— Begin Data excerpt —
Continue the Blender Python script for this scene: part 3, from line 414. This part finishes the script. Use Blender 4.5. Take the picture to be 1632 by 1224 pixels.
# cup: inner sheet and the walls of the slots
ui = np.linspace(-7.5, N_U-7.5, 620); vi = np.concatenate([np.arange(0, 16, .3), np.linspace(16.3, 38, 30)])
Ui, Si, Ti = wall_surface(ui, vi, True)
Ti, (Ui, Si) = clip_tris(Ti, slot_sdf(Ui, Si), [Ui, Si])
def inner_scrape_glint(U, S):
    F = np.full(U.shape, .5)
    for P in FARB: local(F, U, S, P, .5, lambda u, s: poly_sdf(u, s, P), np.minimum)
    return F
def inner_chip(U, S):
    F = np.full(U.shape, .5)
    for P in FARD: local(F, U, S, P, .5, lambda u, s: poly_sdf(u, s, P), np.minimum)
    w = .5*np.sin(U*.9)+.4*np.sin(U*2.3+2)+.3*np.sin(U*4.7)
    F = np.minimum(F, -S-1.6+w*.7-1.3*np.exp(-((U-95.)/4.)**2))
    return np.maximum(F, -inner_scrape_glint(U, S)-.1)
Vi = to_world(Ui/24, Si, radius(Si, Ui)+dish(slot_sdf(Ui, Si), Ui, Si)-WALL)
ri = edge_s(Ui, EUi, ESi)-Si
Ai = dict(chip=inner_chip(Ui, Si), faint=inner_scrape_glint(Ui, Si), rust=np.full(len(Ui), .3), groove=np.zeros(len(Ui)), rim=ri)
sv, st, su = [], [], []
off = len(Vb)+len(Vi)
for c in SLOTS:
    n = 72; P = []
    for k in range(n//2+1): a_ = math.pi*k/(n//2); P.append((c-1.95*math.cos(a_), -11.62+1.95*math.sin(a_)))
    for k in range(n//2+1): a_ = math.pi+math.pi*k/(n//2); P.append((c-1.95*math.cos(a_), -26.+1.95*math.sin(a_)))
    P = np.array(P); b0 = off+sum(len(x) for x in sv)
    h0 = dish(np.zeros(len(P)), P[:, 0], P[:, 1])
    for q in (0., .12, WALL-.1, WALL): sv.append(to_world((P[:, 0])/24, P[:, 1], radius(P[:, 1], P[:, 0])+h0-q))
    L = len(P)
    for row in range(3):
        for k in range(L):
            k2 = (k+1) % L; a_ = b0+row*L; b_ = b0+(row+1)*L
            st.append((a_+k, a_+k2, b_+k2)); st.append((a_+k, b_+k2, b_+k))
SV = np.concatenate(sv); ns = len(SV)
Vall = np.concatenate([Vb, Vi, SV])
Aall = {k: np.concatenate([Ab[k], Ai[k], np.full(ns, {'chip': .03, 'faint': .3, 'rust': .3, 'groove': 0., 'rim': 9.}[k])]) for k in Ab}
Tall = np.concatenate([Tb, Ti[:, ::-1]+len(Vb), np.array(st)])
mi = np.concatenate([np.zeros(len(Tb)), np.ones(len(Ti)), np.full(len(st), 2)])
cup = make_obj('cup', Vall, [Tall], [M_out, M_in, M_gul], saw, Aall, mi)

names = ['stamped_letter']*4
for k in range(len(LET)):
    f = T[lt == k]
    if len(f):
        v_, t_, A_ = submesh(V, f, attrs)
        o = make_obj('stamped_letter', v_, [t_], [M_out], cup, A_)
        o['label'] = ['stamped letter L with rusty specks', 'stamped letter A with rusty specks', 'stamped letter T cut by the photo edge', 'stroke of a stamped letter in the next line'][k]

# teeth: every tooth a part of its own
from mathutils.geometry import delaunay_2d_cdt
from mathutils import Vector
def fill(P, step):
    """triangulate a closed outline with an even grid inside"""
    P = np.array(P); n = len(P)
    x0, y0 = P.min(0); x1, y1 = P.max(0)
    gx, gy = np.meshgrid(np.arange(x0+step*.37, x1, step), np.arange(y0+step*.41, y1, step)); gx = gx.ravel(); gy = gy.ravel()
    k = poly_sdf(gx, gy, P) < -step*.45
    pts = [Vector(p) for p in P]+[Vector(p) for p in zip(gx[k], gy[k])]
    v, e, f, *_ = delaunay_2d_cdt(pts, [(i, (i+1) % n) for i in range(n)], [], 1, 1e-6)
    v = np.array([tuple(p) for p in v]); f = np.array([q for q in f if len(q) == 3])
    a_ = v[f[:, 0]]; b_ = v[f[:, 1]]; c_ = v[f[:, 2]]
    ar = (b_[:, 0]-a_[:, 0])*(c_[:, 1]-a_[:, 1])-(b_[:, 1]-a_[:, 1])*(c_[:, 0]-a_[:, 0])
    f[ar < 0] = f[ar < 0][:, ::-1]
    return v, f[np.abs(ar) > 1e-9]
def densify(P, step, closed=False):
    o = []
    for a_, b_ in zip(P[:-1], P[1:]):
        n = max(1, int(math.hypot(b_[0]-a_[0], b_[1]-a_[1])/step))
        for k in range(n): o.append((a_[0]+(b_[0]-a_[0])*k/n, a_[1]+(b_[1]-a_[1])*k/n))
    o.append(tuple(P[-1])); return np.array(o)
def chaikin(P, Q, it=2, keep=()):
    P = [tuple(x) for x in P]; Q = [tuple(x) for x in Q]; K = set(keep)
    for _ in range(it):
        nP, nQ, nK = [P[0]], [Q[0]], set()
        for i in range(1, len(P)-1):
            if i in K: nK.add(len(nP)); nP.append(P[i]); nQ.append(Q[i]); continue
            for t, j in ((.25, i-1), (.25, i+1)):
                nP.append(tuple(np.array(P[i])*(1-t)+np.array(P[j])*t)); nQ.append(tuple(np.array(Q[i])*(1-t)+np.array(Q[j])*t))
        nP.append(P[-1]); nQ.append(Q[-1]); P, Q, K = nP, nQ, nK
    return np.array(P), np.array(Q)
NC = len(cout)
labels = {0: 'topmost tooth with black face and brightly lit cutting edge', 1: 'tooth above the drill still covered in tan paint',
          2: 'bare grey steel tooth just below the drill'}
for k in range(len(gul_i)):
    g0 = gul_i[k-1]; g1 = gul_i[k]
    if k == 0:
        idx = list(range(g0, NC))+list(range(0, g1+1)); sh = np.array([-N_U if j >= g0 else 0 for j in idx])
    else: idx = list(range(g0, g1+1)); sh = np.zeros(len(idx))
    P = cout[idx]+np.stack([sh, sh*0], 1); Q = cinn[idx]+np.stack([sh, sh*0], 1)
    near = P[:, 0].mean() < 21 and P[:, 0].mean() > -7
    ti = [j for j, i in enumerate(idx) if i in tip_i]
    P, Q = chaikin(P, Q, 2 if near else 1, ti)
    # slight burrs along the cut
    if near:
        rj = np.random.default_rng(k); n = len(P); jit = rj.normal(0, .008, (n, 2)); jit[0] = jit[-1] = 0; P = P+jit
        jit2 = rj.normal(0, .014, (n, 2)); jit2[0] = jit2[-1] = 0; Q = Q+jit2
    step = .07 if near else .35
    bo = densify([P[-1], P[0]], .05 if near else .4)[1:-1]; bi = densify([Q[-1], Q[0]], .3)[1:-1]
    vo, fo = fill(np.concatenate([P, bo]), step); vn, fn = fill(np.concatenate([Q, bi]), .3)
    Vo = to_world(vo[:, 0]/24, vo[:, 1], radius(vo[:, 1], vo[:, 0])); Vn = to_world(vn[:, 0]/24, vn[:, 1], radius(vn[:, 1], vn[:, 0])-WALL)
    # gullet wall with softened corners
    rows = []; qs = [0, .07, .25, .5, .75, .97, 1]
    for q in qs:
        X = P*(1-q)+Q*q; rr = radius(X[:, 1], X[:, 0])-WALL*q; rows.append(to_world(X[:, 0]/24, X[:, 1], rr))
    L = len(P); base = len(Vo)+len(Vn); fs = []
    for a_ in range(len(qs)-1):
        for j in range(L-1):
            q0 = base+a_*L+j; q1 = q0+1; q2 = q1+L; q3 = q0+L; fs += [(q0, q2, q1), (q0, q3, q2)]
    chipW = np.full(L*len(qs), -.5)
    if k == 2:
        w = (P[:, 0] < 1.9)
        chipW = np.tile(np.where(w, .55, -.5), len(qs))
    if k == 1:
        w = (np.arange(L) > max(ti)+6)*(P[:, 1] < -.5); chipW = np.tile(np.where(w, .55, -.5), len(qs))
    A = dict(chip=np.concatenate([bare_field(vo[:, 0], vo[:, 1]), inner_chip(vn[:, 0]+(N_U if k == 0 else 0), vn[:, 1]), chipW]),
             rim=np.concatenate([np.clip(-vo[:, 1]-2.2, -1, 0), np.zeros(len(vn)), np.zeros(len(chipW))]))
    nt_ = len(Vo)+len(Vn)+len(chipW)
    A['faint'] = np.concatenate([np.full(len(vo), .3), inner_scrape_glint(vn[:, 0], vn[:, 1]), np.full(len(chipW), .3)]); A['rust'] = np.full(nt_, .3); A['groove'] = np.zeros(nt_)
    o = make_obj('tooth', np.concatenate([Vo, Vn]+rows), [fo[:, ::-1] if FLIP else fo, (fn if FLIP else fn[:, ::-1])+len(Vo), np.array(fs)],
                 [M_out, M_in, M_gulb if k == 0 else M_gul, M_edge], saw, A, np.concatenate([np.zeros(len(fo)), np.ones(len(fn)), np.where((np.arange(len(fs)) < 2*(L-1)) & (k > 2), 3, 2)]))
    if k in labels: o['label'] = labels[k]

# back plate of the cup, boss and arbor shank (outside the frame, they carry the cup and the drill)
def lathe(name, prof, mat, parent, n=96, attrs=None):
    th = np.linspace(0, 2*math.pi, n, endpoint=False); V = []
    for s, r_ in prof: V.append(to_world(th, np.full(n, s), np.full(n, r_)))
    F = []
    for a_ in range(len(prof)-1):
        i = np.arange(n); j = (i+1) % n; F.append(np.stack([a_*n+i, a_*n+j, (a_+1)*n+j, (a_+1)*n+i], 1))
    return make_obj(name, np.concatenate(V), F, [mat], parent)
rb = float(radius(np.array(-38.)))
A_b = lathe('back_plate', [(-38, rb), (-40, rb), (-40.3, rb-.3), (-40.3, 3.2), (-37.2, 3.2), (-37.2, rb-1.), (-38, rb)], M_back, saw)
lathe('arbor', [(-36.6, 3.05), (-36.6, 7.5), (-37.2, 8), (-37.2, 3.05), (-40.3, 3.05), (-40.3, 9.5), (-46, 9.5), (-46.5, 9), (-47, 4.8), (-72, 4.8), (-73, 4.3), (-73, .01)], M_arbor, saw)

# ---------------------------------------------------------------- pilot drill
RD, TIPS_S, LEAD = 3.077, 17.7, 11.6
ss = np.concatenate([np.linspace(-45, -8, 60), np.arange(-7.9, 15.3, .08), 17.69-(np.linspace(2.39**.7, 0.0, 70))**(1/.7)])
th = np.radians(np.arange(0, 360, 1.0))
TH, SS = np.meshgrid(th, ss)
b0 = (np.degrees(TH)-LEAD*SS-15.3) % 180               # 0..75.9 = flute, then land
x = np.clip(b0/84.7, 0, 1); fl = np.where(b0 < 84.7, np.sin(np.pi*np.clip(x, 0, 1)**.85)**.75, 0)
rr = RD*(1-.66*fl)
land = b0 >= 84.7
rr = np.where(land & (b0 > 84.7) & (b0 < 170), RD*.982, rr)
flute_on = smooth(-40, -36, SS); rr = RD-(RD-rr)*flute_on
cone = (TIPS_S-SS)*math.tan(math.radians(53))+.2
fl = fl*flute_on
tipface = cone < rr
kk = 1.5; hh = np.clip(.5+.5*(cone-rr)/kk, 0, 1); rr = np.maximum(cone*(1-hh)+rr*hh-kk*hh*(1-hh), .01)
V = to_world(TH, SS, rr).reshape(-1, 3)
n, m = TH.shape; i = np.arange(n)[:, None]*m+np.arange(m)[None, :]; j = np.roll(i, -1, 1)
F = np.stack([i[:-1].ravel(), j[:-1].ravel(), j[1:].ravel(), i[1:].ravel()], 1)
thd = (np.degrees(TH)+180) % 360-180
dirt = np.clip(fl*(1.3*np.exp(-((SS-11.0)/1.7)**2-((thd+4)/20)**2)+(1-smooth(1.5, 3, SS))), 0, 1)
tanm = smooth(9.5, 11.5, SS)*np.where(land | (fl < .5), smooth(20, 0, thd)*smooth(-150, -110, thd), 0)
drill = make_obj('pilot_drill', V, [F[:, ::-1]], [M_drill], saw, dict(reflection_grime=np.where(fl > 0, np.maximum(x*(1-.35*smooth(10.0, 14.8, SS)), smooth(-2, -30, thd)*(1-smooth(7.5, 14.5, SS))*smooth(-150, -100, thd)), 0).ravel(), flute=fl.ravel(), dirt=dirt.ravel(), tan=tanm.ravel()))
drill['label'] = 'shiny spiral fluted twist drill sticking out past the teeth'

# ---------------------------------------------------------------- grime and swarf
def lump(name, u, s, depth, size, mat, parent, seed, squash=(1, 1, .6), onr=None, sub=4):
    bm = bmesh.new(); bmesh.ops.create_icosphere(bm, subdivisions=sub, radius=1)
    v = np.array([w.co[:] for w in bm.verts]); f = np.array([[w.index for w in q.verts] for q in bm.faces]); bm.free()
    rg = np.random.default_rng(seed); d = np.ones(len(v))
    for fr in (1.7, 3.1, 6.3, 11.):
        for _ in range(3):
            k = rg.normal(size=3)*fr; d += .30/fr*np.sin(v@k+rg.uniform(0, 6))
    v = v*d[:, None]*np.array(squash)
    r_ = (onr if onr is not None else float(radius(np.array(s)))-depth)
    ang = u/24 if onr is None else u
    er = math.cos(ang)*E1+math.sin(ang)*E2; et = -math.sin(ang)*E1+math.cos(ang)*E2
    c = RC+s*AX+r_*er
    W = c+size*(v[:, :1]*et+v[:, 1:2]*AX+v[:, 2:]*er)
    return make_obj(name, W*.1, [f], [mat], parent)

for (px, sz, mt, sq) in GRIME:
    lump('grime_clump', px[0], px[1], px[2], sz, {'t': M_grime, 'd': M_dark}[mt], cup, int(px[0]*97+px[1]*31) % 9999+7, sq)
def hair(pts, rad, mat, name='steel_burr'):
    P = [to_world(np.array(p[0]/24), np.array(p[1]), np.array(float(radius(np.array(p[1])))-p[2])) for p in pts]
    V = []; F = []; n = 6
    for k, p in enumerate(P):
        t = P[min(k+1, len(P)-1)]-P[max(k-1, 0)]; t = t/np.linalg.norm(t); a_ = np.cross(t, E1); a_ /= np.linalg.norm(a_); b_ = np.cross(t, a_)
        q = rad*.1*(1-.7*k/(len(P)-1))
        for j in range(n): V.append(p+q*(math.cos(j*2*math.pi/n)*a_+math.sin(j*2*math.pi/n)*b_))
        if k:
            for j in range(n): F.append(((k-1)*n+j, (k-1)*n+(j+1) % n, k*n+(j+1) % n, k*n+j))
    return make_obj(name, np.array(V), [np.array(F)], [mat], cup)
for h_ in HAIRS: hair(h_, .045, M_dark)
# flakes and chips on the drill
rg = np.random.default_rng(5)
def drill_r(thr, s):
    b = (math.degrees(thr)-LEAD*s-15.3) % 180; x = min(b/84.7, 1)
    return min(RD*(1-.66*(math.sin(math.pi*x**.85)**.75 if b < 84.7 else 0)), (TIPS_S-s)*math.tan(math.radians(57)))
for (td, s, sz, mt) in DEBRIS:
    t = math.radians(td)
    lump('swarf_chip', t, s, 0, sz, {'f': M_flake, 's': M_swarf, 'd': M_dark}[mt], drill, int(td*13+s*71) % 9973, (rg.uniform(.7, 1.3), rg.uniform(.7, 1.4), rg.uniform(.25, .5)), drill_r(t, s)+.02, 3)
— End Data excerpt —
Each line that contains the word "part" counts toward the total; give only that total.

2